Their souls remain after the needles fall.  Perhaps a secret stillness remaining in their roots for a year or more in the silent soil.

And then they are silent.

Where do their souls move onto?


In  winter

I bloom

Fragrant and bright and wild


Where am I going,

you ask

And I tell you

I do not know.


alyssa 2


7 thoughts on “Creating Connection: Finding Balance Between Nature and Man.

  1. Interesting thoughts on you and your dog alone and then the jolt of threats from strangers. The pitch from the blue spruce can heal in more ways than one on more creatures than themselves. Thank you for the provocative words.

  2. Always my issue. An introvert in an extrovert world. I turn inward. Into my house – my yard- away from the people and suffocating heat and humidity of the lowland mid-west. Threatening strangers are everywhere. I move through this world daily, only not belonging – but trying to since this is where I must stay for a while. So I belong in the little space I created, and quietly arrange life so that I can go home again – uphill. High and dry. Compass pointing north. I believe in “place”. Just have to keep tending the inner core til it’s possible to get home again.

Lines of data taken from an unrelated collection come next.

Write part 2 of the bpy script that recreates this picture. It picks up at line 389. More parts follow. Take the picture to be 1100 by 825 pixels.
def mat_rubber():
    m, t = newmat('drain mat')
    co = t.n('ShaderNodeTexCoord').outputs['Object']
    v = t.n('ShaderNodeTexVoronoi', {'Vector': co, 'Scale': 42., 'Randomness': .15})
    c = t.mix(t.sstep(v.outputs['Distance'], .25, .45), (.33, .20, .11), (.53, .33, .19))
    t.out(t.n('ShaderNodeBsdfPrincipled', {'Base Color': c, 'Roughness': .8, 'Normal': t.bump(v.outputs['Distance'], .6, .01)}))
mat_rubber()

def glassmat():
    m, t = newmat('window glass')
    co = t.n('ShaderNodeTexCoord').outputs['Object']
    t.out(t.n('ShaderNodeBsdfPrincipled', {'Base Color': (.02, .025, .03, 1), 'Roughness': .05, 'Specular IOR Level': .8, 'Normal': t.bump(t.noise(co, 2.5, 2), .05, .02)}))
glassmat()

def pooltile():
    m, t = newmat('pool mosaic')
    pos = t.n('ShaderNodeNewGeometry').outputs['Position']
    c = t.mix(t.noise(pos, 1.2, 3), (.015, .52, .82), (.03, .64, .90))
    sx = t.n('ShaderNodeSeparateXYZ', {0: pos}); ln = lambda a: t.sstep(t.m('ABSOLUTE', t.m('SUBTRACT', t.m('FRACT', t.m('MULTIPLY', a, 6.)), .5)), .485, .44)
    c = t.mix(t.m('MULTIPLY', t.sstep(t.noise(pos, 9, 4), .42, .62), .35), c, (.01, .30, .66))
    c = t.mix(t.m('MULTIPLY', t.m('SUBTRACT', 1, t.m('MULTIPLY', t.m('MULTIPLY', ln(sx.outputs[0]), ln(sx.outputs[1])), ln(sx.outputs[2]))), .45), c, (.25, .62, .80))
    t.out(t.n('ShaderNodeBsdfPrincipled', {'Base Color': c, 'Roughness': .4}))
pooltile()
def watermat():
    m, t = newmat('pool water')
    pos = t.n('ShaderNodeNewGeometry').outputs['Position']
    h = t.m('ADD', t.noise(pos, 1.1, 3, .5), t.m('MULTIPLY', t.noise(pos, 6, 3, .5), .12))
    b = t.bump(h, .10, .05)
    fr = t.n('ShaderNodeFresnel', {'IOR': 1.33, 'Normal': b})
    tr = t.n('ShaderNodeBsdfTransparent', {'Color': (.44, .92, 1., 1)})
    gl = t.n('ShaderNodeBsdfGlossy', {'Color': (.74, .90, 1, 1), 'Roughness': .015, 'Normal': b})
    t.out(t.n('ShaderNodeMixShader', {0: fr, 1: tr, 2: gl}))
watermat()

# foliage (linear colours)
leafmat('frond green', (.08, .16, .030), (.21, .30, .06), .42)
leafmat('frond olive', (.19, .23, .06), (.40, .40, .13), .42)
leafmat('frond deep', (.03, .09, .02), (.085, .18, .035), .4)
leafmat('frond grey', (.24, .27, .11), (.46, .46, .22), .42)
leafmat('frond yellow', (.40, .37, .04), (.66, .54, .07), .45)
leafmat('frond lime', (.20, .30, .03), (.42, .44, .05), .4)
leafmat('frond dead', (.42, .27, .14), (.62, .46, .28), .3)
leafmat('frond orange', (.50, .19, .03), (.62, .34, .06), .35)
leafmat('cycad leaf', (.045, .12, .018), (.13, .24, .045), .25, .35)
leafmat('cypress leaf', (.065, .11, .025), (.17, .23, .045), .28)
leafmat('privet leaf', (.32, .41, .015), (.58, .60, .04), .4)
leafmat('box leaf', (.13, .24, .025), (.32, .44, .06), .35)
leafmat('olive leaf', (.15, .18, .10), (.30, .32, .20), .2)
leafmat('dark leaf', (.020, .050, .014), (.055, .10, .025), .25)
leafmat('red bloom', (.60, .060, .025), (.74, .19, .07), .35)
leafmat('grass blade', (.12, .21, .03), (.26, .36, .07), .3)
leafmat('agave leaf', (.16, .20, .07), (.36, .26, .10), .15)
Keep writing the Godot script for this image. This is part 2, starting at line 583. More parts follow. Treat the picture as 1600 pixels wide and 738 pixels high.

    • I’m with you on this! The understanding of introvert and extrovert is a big one, Elizabeth, and one often misunderstood by main stream society, whereby the extrovert = good (i.e. works well within the social system); and introvert = not good (does not conform to the professed social norms). Thing is, the introvert is equally the social norm, only the quieter voice. And there are just as many of us, though far less out spoken, and thus, less observed and understood. I’m seeing a natural wave of power swelling throughout the introvert natures as we find ourselves tired of the loud buzzing voices and oppressive energies and are learning to find peace, comfort, compassion and wisdom in our quieter ways. Nature, place as you well call it, too seems to be more important element in the life of the introvert. I suppose once again, it is in the diversity and balance of differences that makes this world a beautiful, balanced creation.